Jasper Johns

The American flag subject is typical of Johns' use of quotidian imagery in the mid- to late 1950s. As he explained, the imagery derives from "things the mind already knows," utterly familiar icons such as flags, targets, stenciled numbers, ale cans, and, slightly later, maps of the U.S.

It has been suggested that the American flag in Johns' work is an autobiographical reference, because a military hero after whom he was named, Sergeant William Jasper, raised the flag in a brave action during the Revolutionary War. Because a flag is a flat object, it may signify flatness or the relative lack of depth in much modernist painting. The flag may of course function as an emblem of the United States and may in turn connote American art, Senator Joseph McCarthy, or the Vietnam War, depending on the date of Johns' use of the image, the date of the viewer's experience of it, or the nationality of the viewer. Or the flag may connote none of these things. Used in Johns' recent work, for example, The Seasons (Summer), an intaglio print of 1987 (1999.407b), it seems inescapably to refer to his own art. In other words, the meaning of the flag in Johns' art suggests the extent to which the "meaning" of this subject matter may be fluid and open to continual reinterpretation.
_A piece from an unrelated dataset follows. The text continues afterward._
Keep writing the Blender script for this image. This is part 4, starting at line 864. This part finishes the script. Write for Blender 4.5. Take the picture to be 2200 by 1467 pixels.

As Johns became well known-and perhaps as he realized his audience could be relied upon to study his new work-his subjects with a demonstrable prior existence expanded. In addition to popular icons, Johns chose images that he identified in interviews as things he had seen-for example, a pattern of flagstones he glimpsed on a wall while driving. Still later, the "things the mind already knows" became details from famous works of art, such as the Isenheim Altarpiece by Matthias Grünewald (1475/80-1528), which Johns began to trace onto his work in 1981. Throughout his career, Johns has included in most of his art certain marks and shapes that clearly display their derivation from factual, unimagined things in the world, including handprints and footprints, casts of parts of the body, or stamps made from objects found in his studio, such as the rim of a tin can.